Marcil went on to serve in the Coast Guard in the European and Pacific theaters. Mahoney served in the Army’s 10th Mountain Division in Italy. McAlonie and McGrath both wound up in the Pacific, where the two were reunited on Iwo Jima after McGrath landed his fighter plane on the airfield where McAlonie and his fellow Navy Seabees were stationed after Marines captured the Japanese-held island four months earlier.
McGrath, by then assigned to a Marine Corps fighter squadron, flew off the next day for a combat mission over a Japanese island near Okinawa. On July 21, 1945, his F4U Corsair was last seen crashing into the sea near the shoreline during a bombing run. His body was never recovered.
On Friday, Taylan and Michael McAlonie, Howard’s son, will present McGrath’s story at the annual Iwo Jima anniversary event held at an American Legion post in Albany.

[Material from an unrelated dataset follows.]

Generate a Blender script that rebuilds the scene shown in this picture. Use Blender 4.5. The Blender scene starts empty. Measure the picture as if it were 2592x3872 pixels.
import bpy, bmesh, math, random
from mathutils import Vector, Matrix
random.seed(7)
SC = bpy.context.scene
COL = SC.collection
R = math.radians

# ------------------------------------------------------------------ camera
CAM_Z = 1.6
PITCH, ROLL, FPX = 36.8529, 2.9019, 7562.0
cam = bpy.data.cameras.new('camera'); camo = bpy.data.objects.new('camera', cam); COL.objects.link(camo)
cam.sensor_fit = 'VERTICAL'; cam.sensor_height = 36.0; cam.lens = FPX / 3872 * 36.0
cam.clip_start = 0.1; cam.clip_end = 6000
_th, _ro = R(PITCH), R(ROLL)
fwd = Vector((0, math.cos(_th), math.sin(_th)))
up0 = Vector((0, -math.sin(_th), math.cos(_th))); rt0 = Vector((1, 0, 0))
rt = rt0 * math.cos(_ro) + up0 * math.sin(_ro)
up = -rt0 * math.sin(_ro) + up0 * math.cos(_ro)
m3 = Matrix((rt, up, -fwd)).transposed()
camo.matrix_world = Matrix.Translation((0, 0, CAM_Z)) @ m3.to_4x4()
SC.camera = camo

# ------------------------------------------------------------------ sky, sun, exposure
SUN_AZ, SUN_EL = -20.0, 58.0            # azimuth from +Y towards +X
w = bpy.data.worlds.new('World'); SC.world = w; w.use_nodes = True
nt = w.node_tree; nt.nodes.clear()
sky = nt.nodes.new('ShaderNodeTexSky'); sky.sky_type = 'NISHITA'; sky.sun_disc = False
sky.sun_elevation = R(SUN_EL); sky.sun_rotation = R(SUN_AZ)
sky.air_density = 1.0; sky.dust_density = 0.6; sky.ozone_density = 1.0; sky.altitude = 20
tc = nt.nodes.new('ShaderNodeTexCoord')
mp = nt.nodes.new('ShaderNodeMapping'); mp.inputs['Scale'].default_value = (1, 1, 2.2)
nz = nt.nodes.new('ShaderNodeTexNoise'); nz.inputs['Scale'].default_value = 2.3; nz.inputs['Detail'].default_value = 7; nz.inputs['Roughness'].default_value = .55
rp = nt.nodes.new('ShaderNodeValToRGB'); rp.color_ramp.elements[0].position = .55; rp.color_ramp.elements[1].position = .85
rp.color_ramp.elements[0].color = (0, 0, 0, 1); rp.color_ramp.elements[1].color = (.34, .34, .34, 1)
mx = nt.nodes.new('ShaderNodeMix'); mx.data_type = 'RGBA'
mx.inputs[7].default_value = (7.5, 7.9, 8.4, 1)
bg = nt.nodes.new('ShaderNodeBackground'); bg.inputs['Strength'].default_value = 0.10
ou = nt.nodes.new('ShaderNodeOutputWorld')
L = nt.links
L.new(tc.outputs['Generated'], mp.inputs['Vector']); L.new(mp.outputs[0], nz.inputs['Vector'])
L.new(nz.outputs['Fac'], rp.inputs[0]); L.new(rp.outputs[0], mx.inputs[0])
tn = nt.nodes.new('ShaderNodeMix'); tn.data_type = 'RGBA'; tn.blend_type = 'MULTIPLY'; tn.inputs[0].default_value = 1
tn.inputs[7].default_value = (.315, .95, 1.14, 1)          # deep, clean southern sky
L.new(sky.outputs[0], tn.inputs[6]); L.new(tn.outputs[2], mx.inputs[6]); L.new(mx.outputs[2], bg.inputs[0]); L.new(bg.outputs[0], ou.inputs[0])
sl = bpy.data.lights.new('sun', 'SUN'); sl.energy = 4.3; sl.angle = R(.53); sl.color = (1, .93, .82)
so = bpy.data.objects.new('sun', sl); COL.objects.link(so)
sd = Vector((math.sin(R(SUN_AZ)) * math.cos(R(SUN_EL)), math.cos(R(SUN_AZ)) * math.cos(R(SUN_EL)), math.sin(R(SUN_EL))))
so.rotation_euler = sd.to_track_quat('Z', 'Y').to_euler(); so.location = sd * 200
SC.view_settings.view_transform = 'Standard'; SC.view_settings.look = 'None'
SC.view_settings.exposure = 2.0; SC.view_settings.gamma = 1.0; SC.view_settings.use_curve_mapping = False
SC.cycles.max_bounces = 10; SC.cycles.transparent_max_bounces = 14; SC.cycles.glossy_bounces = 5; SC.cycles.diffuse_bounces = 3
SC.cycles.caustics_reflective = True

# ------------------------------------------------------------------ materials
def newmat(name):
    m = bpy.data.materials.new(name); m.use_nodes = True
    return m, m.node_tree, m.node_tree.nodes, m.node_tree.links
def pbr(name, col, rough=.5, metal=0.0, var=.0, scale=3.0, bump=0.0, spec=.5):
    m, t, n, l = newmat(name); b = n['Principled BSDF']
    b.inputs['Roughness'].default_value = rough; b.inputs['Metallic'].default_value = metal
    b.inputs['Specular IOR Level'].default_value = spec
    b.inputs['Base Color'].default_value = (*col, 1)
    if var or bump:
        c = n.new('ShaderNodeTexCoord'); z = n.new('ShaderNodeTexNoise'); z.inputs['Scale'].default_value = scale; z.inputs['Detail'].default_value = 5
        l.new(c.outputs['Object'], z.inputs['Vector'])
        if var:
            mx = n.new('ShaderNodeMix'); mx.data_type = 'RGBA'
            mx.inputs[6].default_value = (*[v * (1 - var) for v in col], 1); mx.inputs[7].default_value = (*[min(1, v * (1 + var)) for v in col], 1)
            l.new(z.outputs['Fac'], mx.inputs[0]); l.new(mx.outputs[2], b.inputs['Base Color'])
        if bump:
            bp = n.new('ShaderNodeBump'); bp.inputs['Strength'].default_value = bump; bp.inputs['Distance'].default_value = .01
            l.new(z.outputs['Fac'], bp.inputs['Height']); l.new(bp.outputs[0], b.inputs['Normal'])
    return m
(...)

Marcil, the 94-year-old Coast Guard veteran, plans to attend. He’s the last of the four servicemen in the old photo still living (Mahoney died in 2005). He said he remembers his three classmates well, especially McGrath, but there was one thing he didn’t know about the tall, skinny young man.
“I didn’t realize he was as smart as he was,” Marcil said. “You have to be pretty smart to become a Navy flier.”
The elder McAlonie, an RPI grad who died in 2014, had told his son Michael about McGrath and how his classmate’s death stayed with him throughout his life. Last year, Michael McAlonie contacted Taylan, a 2000 RPI graduate and the founder of Pacific Wrecks, whose website is a vast database of thousands of WWII plane wrecks in the Pacific.
McAlonie sought information about McGrath’s final mission and emailed the yearbook photo to Taylan, who found the mission’s details and posted them on his website. Taylan has conducted dozens of searches of Pacific islands for American MIAs from WWII, some of them as a Pentagon contractor. Now, he’s hoping to launch a search for McGrath’s plane, which could still contain the pilot’s remains.
Taylan, of Hyde Park, New York, is talking to his alma mater about collaborating on a project that would enlist the skills of students at RPI, one of the nation’s top engineering and computer science colleges.
One of the RPI professors involved in the discussions said the project could entail students designing and operating such devices as submersible drones to search for McGrath’s plane.
“It’s not rocket science, but if it was we have people who could do that,” said art professor Igor Vamos.”